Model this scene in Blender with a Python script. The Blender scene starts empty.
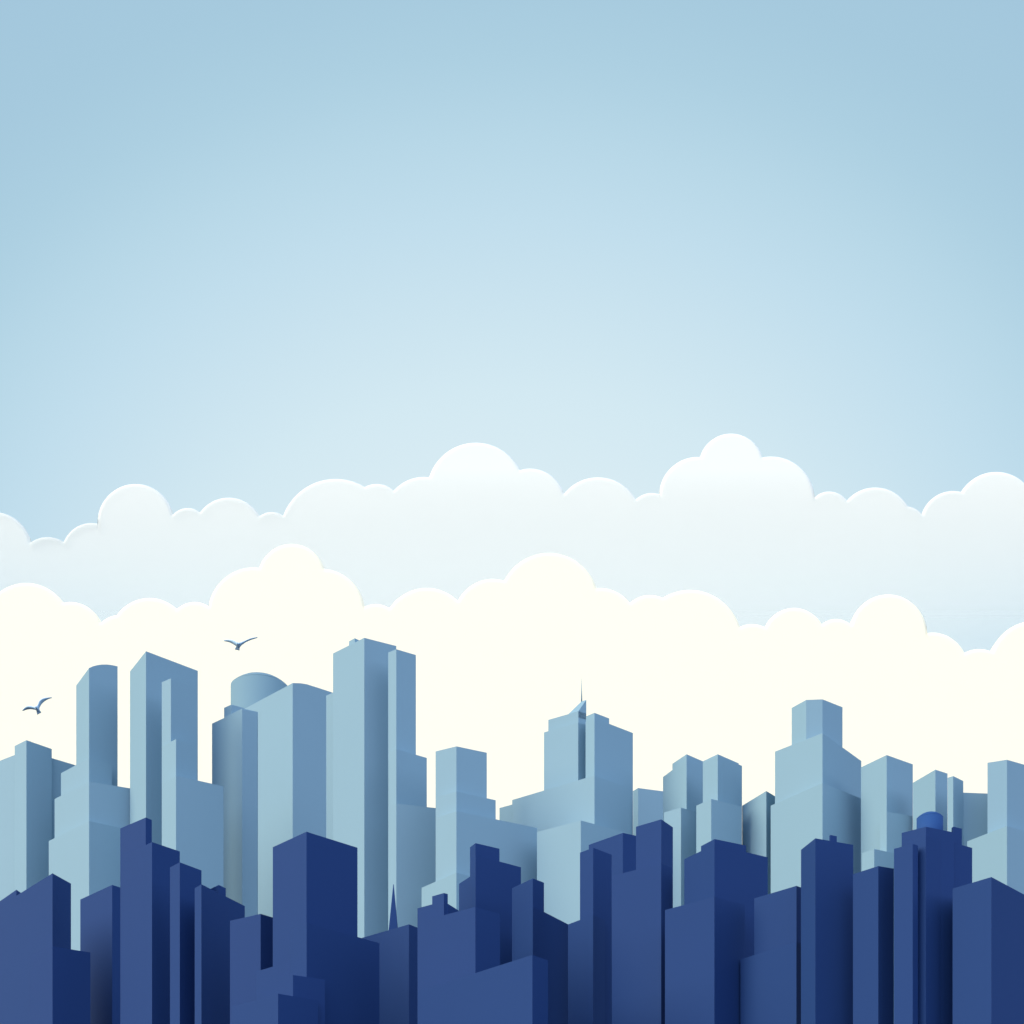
import bpy, bmesh, math, random
import numpy as np
from mathutils import Vector, Matrix

# ------------------------------------------------------------------ set-up
sc = bpy.context.scene
COL = sc.collection
F = 1300.0          # focal length in pixels of a 1024 px wide frame
YH = 1250.0         # row of the horizon, below the frame (camera level, lens shifted up)
CZ = 1.7            # eye height
random.seed(4)

cam_d = bpy.data.cameras.new("camera")
cam = bpy.data.objects.new("camera", cam_d)
COL.objects.link(cam)
cam.location = (0, 0, CZ)
cam.rotation_euler = (math.radians(90), 0, 0)
cam_d.sensor_width = 36.0
cam_d.lens = 36.0 * F / 1024.0
cam_d.shift_y = (YH - 512.0) / 1024.0
cam_d.clip_start = 0.5
cam_d.clip_end = 60000
sc.camera = cam

# ------------------------------------------------------------------ materials
def surface(name, col, rough=0.7, var=0.03, scale=0.02, spec=0.25):
    m = bpy.data.materials.new(name)
    m.use_nodes = True
    nt = m.node_tree
    b = nt.nodes["Principled BSDF"]
    b.inputs["Roughness"].default_value = rough
    b.inputs["Specular IOR Level"].default_value = spec
    tc = nt.nodes.new("ShaderNodeTexCoord")
    no = nt.nodes.new("ShaderNodeTexNoise")
    no.inputs["Scale"].default_value = scale
    no.inputs["Detail"].default_value = 3
    nt.links.new(tc.outputs["Object"], no.inputs["Vector"])
    mx = nt.nodes.new("ShaderNodeMix")
    mx.data_type = 'RGBA'
    mx.inputs[6].default_value = tuple(c * (1 - var) for c in col) + (1,)
    mx.inputs[7].default_value = tuple(min(1, c * (1 + var)) for c in col) + (1,)
    nt.links.new(no.outputs["Fac"], mx.inputs[0])
    nt.links.new(mx.outputs[2], b.inputs["Base Color"])
    return m

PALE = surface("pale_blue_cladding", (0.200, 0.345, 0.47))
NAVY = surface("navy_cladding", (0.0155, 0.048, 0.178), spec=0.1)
DOME_PALE = surface("pale_blue_dome_skin", (0.15, 0.27, 0.37))
DOME_NAVY = surface("navy_dome_skin", (0.021, 0.072, 0.25), spec=0.1)
BIRD = surface("blue_grey_feathers", (0.42, 0.66, 0.90), scale=8)
GROUND = surface("city_ground", (0.06, 0.075, 0.10), 0.9, 0.15, 0.01)

def cloud_mat(name, col, a_top, a_bot, z_top, z_bot):
    """soft scattering vapour; a_top / a_bot is how dense it is near its top and low down"""
    m = bpy.data.materials.new(name)
    m.use_nodes = True
    nt = m.node_tree
    nt.nodes.clear()
    out = nt.nodes.new("ShaderNodeOutputMaterial")
    d = nt.nodes.new("ShaderNodeBsdfDiffuse")
    d.inputs[0].default_value = col + (1,)
    d.inputs[1].default_value = 0.0
    if a_top >= 1 and a_bot >= 1:
        nt.links.new(d.outputs[0], out.inputs[0])
        return m
    tr = nt.nodes.new("ShaderNodeBsdfTransparent")
    mix = nt.nodes.new("ShaderNodeMixShader")
    tc = nt.nodes.new("ShaderNodeTexCoord")
    sp = nt.nodes.new("ShaderNodeSeparateXYZ")
    mr = nt.nodes.new("ShaderNodeMapRange")
    mr.inputs["From Min"].default_value = z_bot
    mr.inputs["From Max"].default_value = z_top
    mr.inputs["To Min"].default_value = a_bot
    mr.inputs["To Max"].default_value = a_top
    nt.links.new(tc.outputs["Object"], sp.inputs[0])
    nt.links.new(sp.outputs[2], mr.inputs["Value"])
    nt.links.new(mr.outputs[0], mix.inputs[0])
    nt.links.new(tr.outputs[0], mix.inputs[1])
    nt.links.new(d.outputs[0], mix.inputs[2])
    nt.links.new(mix.outputs[0], out.inputs[0])
    return m

# ------------------------------------------------------------------ object helpers
def link_mesh(name, verts, faces, mat, parent=None, origin=Vector((0, 0, 0)), smooth=False):
    me = bpy.data.meshes.new(name)
    me.from_pydata([tuple(Vector(v) - origin) for v in verts], [], faces)
    me.materials.append(mat)
    bm = bmesh.new(); bm.from_mesh(me)
    bmesh.ops.recalc_face_normals(bm, faces=bm.faces)
    bm.to_mesh(me); bm.free()
    if smooth:
        for p in me.polygons: p.use_smooth = True
    o = bpy.data.objects.new(name, me)
    COL.objects.link(o)
    if parent is not None:
        o.parent = parent          # the parent Empty stands at `origin`
    else:
        o.location = origin
    return o

def tag(o, label, cat, group=None, kind=None):
    if label: o["label"] = label
    if cat: o["category"] = cat
    if group: o["group"] = group
    if kind: o["kind"] = kind
    return o

def plan(px, py, hh):
    """ground-plan point under the roof point seen at (px, py) when that roof is hh above eye level"""
    d = hh * F / (YH - py)
    return Vector(((px - 512.0) * d / F, d, 0))

def prism(pts, D, corner, profile=None, ridge=None):
    """pts: roof points seen left to right, corner: index of the near corner, D: its distance.
    Returns vertices and faces of a closed building block standing on the ground."""
    hh = (YH - pts[corner][1]) * D / F
    P = [plan(x, y, hh) for x, y in pts]
    L, C, R = P[0], P[corner], P[-1]
    back = L + R - C
    if len(P) > 3 and corner == 2:
        back = L + R - C
    top = hh + CZ
    if profile is None:
        foot = P + [back]
        n = len(foot)
        v = [(p.x, p.y, 0) for p in foot] + [(p.x, p.y, top) for p in foot]
        f = [tuple(range(n)), tuple(range(2 * n - 1, n - 1, -1))]
        f += [(i, (i + 1) % n, n + (i + 1) % n, n + i) for i in range(n)]
        return v, f, P + [back], top
    # curved roof line along the right-hand face, extruded back towards the left end
    base = []; heights = []
    for (px, py) in profile:
        u = (px - 512.0) / F
        # point on segment C->R whose x / y = u
        d = R - C
        t = (u * C.y - C.x) / (d.x - u * d.y)
        p = C + d * t
        base.append(p); heights.append((YH - py) * p.y / F + CZ)
    off = L - C
    v = []; n = len(base)
    for p, h in zip(base, heights):
        v += [(p.x, p.y, 0), (p.x, p.y, h), (p.x + off.x, p.y + off.y, h), (p.x + off.x, p.y + off.y, 0)]
    f = []
    for i in range(n - 1):
        a = 4 * i; b = a + 4
        f += [(a, b, b + 1, a + 1), (a + 1, b + 1, b + 2, a + 2), (a + 2, b + 2, b + 3, a + 3), (a + 3, b + 3, b, a)]
    f += [(0, 1, 2, 3), (4 * n - 4, 4 * n - 1, 4 * n - 2, 4 * n - 3)]
    return v, f, [L, C, R, back], top

def drum(cx, hw, eave, peak, D, bottom_z, seg=64, curve=8):
    r = hw * D / F
    c = Vector(((cx - 512.0) * D / F, D, 0))
    ze = (YH - eave) * D / F + CZ
    zp = (YH - peak) * D / F + CZ
    def ring(rr, z): return [(c.x + rr * math.cos(2 * math.pi * i / seg), c.y + rr * math.sin(2 * math.pi * i / seg), z) for i in range(seg)]
    v = ring(r, bottom_z) + ring(r, ze)
    f = [tuple(range(seg))] + [(i, (i + 1) % seg, seg + (i + 1) % seg, seg + i) for i in range(seg)] + [tuple(range(seg, 2 * seg))]
    h = zp - ze
    R = (r * r + h * h) / (2 * h)
    a0 = math.asin(min(1, r / R))
    cv = ring(r, ze + 0.003)
    for k in range(1, curve):
        a = a0 * (1 - k / curve)
        cv += ring(R * math.sin(a), zp - R + R * math.cos(a))
    cv.append((c.x, c.y, zp))
    cf = [tuple(range(seg))]
    for k in range(curve - 1):
        cf += [(k * seg + i, k * seg + (i + 1) % seg, (k + 1) * seg + (i + 1) % seg, (k + 1) * seg + i) for i in range(seg)]
    t = len(cv) - 1; k = curve - 1
    cf += [(k * seg + i, k * seg + (i + 1) % seg, t) for i in range(seg)]
    return (v, f), (cv, cf)

def cone(cx, D, y_base, y_tip, hw, seg=16, tip=0.04):
    r = hw * D / F
    c = Vector(((cx - 512.0) * D / F, D, 0))
    z0 = (YH - y_base) * D / F + CZ; z1 = (YH - y_tip) * D / F + CZ
    v = []
    for rr, z in ((r, z0), (r * tip, z1)):
        v += [(c.x + rr * math.cos(2 * math.pi * (i + .5) / seg), c.y + rr * math.sin(2 * math.pi * (i + .5) / seg), z) for i in range(seg)]
    f = [tuple(range(seg)), tuple(range(seg, 2 * seg))] + [(i, (i + 1) % seg, seg + (i + 1) % seg, seg + i) for i in range(seg)]
    return v, f

FOOT = []
def building(label, D, mat, blocks, group, extras=(), cat="tower"):
    """blocks: (part name, distance factor, roof points, corner index, profile)"""
    built = []
    for b in blocks:
        name, k, pts = b[0], b[1], b[2]
        corner = b[3] if len(b) > 3 and b[3] is not None else 1
        prof = b[4] if len(b) > 4 else None
        built.append((name, k) + prism(pts, D * k, corner, prof))
    fp = built[0][4]
    origin = sum(fp, Vector()) / len(fp); origin.z = 0
    single = len(built) == 1 and not extras
    if single:
        o = link_mesh("skyscraper", built[0][2], built[0][3], mat, None, origin)
        FOOT.append((o.name, [x[4] for x in built]))
        return tag(o, label, cat, group)
    root = bpy.data.objects.new("skyscraper", None)
    COL.objects.link(root); root.location = origin
    root.empty_display_size = 5
    tag(root, label, cat, group)
    for name, k, v, f, P, top in built:
        link_mesh(name, v, f, mat, root, origin)
    for ex in extras:
        ex(root, origin, D, built)
    FOOT.append((root.name, [x[4] for x in built]))
    return root

def roof_box(pts, k, mat, depth_px=14, name="roof_box"):
    """box standing on the roof: pts seen left to right with near corner in the middle"""
    def make(root, origin, D, built):
        v, f, P, top = prism(pts, D * k, 1)
        zb = min(x[5] for x in built) - 1.0
        v = [(a, b, zb if c == 0 else c) for a, b, c in v]
        link_mesh(name, v, f, mat, root, origin)
    return make

def dome_on(cx, hw, eave, peak, k, mat, zpx):
    def make(root, origin, D, built):
        zb = (YH - zpx) * D * k / F + CZ
        (v, f), (cv, cf) = drum(cx, hw, eave, peak, D * k, zb)
        dr = link_mesh("drum", v, f, mat, root, origin, True)
        cp = link_mesh("dome_cap", cv, cf, mat, root, origin, True)
        for o in (dr, cp):
            for p in o.data.polygons:
                if len(p.vertices) > 8: p.use_smooth = False
    return make

def spire_on(cx, k, y0, y1, hw, mat, name="spire", seg=16):
    def make(root, origin, D, built):
        v, f = cone(cx, D * k, y0, y1, hw, seg)
        link_mesh(name, v, f, mat, root, origin, seg > 8)
    return make

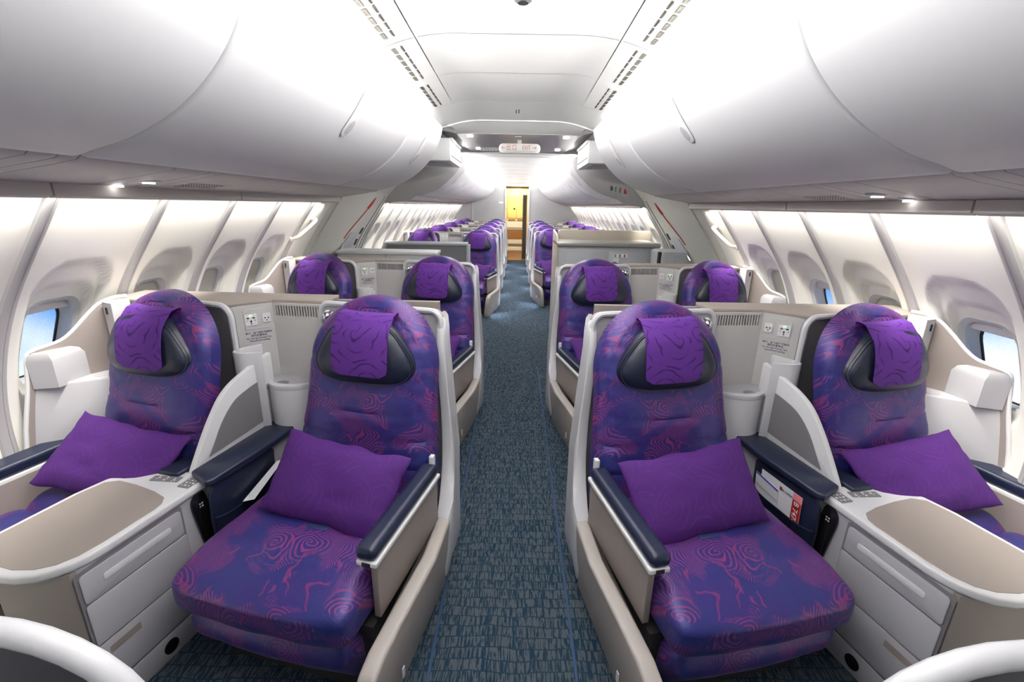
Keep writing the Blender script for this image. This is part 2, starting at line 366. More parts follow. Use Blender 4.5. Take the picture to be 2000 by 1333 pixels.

___

**Goal of the exercise**: Quote only what lies between the first line of the records and the line containing "sc.camera = cam", please, including both lines and excluding images.

**Expected output**:
Model this scene in Blender with a Python script. The Blender scene starts empty.
import bpy, bmesh, math, random
import numpy as np
from mathutils import Vector, Matrix

# ------------------------------------------------------------------ set-up
sc = bpy.context.scene
COL = sc.collection
F = 1300.0          # focal length in pixels of a 1024 px wide frame
YH = 1250.0         # row of the horizon, below the frame (camera level, lens shifted up)
CZ = 1.7            # eye height
random.seed(4)

cam_d = bpy.data.cameras.new("camera")
cam = bpy.data.objects.new("camera", cam_d)
COL.objects.link(cam)
cam.location = (0, 0, CZ)
cam.rotation_euler = (math.radians(90), 0, 0)
cam_d.sensor_width = 36.0
cam_d.lens = 36.0 * F / 1024.0
cam_d.shift_y = (YH - 512.0) / 1024.0
cam_d.clip_start = 0.5
cam_d.clip_end = 60000
sc.camera = cam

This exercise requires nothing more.